Beijing Forum Inspires Cross-Cultural Reflections on University Social Responsibility

Civic Scholar Laken Sylvander 17 joined research manager Matthew Bakko to represent Washington University in Beijing at the University Social Responsibility Network Summit and the Beijing Forum.

When I was informed I was selected to serve as the WashU student representative to travel to Beijing and present at the University Social Responsibility Network Summit, I was filled with excitement and suddenly aware of the immense personal responsibility this opportunity entailed. How could I convey the cultural specificity of social responsibility for an institution like WashU in a city like St. Louis to such an international audience? I struggle to explain what social responsibility in the context of St. Louis looks like to my own family of St. Louis natives, so translating this message on a global scale felt daunting.

I represented WashU in Beijing as part of the Gephardt Institute’s membership in the University Social Responsibility Network. The meeting coincided with the Beijing Forum and the World Youth Forum, and I took part in a panel of students discussing our views on the social responsibility of universities. As I crafted my presentation, it became clear to me that cultural competency is as crucial to social responsibility as the overall guiding intentions themselves. Initially, I intended to focus on student activism and protest as a means for students to bring community concerns to the leadership of the university.  Ultimately, I expanded my approach to include all of the avenues by which students are able to communicate emergent social justice issues – ranging from the classroom to university policy.

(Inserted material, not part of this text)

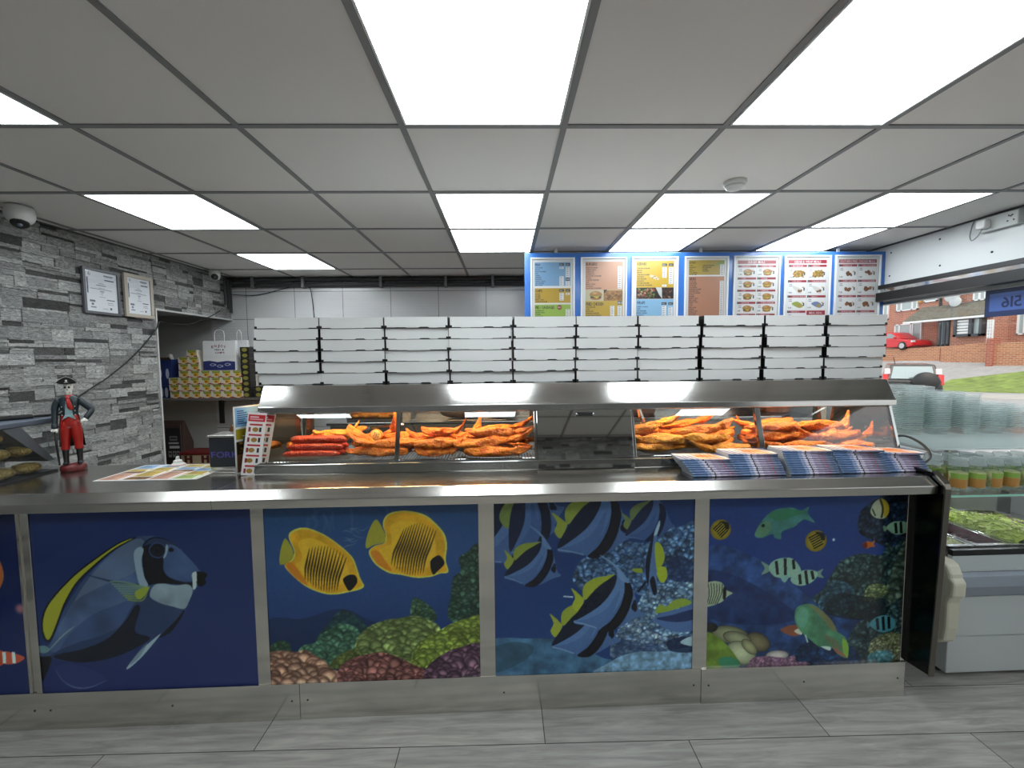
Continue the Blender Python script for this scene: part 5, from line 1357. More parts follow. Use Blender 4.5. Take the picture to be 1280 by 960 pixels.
# ================================================================== MENU BOARD hanging in front of the back wall
YM = 3.24
bl, br = atY(655.5, 317, YM), atY(1107.5, 315, YM)
BX0, BX1, BZ1 = bl[0], br[0], 2.255; BZ0 = 1.70
bd = thing('menu_board', 'long blue backing board hanging from the ceiling behind the pizza boxes', 'menu board', (BX0, YM, BZ0), frame='w')
M_blue = mat('board_blue', (.20, .38, .64), .18)
MB().box(0, BX1 - BX0, 0, .03, 0, BZ1 - BZ0).build('backing', M_blue, bd, bevel=.004)
for u in (.25, 1.4, 2.5): MB().box(u - .012, u + .012, .031, .036, BZ1 - BZ0 - .1, H - BZ0 - .0055).build('hanger', M_white, bd)
PX = [(663, 718.5), (726, 784), (790, 848.5), (856.5, 911.5), (918, 976.5), (981.5, 1040), (1045, 1102.5)]
NAVY = (.13, .14, .20); RED = (.74, .13, .20); WHT = (.95, .95, .95)
PW, PH = 100., 150.
rr = random.Random(12)
WORDS = 'COD|HADDOCK|ROCK EEL|PLAICE|SKATE|SCAMPI|FISH CAKE|ROE|COD BITES|CALAMARI|CHICKEN BURGER|DOUBLE BURGER|CHEESE BURGER|VEG BURGER|FISH BURGER|QUARTER POUNDER|HALF POUNDER|DONER|CHICKEN DONER|MIXED KEBAB|LAMB SHISH|SAUSAGE|ONION RINGS|MUSHY PEAS|CURRY SAUCE|GRAVY|BEANS|PICKLED EGG|GHERKIN|COLESLAW|NUGGETS|WINGS'.split('|')
def rows(a, x, y, n, dy, h, seed, wmax=48):
    r = random.Random(seed)
    for i in range(n): a.text(r.choice(WORDS), x, y + i * dy, h, NAVY, sx=1.05)
def prices(a, x, y0, n, dy, h=2.0, w=10, seed=1):
    r = random.Random(seed); a.rect(x, y0 - 1.2, x + w, y0 + n * dy - dy + h + 1.4, WHT)
    for i in range(n): a.text('%d.%d0' % (r.randint(2, 9), r.randint(1, 9)), x + 1.4, y0 + i * dy, h, (.18, .2, .26), sx=1.1)
def heads(a, x1, x2, y):
    for x, t in ((x1, 'REG'), (x2, 'LRG')): a.rect(x, y, x + 11, y + 5.6, (.2, .2, .24)); a.text(t, x + 1.6, y + 1.5, 2.7, WHT)
def food(a, x0, y0, x1, y1, cols, n, seed, bg=None):
    r = random.Random(seed)
    if bg: a.rect(x0, y0, x1, y1, bg)
    for _ in range(n):
        c = np.array(r.choice(cols)) * r.uniform(.8, 1.15); w = r.uniform(.05, .15) * (x1 - x0) * .6
        x, y = r.uniform(x0 + w, x1 - w), r.uniform(y0 + w * .7, y1 - w * .7)
        a.ell(x, y, w, w * r.uniform(.5, .8), np.clip(c, 0, 1), ang=r.uniform(-1, 1), rim=np.clip(c * .6, 0, 1))
def burger(a, x, y, s, k=0):
    a.ell(x, y + .42 * s, s * .95, s * .30, (.74, .46, .18)); a.poly([(x - s, y), (x - s * .85, y - .55 * s), (x, y - .8 * s), (x + s * .85, y - .55 * s), (x + s, y)], (.80, .52, .20)); a.ell(x - .2 * s, y - .45 * s, s * .4, s * .18, (.90, .68, .36), soft=.4)
    a.rect(x - s, y, x + s, y + .16 * s, (.46, .66, .22)); a.rect(x - s * .95, y + .14 * s, x + s * .95, y + .36 * s, [(.36, .18, .10), (.84, .60, .22)][k % 2]); a.poly([(x - .6 * s, y + .1 * s), (x + .7 * s, y + .1 * s), (x + .2 * s, y + .5 * s)], (.95, .75, .20), smooth=False)
def chickenpic(a, x, y, s, seed):
    r = random.Random(seed)
    for k in range(5): c = np.array((.72, .40, .20)) * r.uniform(.85, 1.15); a.ell(x + r.uniform(-.7, .7) * s, y + r.uniform(-.25, .3) * s, s * r.uniform(.35, .5), s * r.uniform(.25, .38), np.clip(c, 0, 1), ang=r.uniform(-1, 1), rim=c * .65)
def cup(a, x, y, s): a.poly([(x - .32 * s, y - .6 * s), (x + .32 * s, y - .6 * s), (x + .26 * s, y + .7 * s), (x - .26 * s, y + .7 * s)], (.16, .16, .18), smooth=False); a.rect(x - .3 * s, y - .1 * s, x + .3 * s, y + .2 * s, (.45, .46, .5)); a.ell(x - .5 * s, y - .75 * s, .55 * s, .35 * s, (.88, .70, .56))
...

At the Beijing Forum, I found that ideology, protest methods, and priorities vary enormously across cultural landscapes and geopolitical contexts. For instance, many of the universities located in areas that have suffered from natural disasters presented on the idea of training students as first responders in these kinds of emergencies. Other universities presented on the international service-learning work they do in the developing world in order to create stronger, more socially engaged leaders while opening that process up to critique. And, naturally, expanding the definition of social responsibility so broadly across global universities really brought the point home for me—home being St. Louis.

Social responsibility is not top-down, and the participants in the summit agreed that listening to the communities in which our institutions exist must be happening around the world—but that, naturally, each community will voice culturally and historically specific concerns and needs that must be recognized within those contexts. Hearing the specificities of these other university contexts really highlighted for me how radically grateful I am for the St. Louis community’s voice. In spite of its divisions, with a community as vibrant, as artistically and politically engaged, as hurting and committed as ours, I have found it so easy to ask what our community members want from us as an institution.

I have returned from Beijing overwhelmed with inspiration to engage fellow students in the work of bringing community voices to our policy makers. I am overwhelmed with gratitude to the students of universities around the world who are demanding that our institutions be community-oriented beyond service-learning, beyond programming, but in the very essence of what our universities stand for.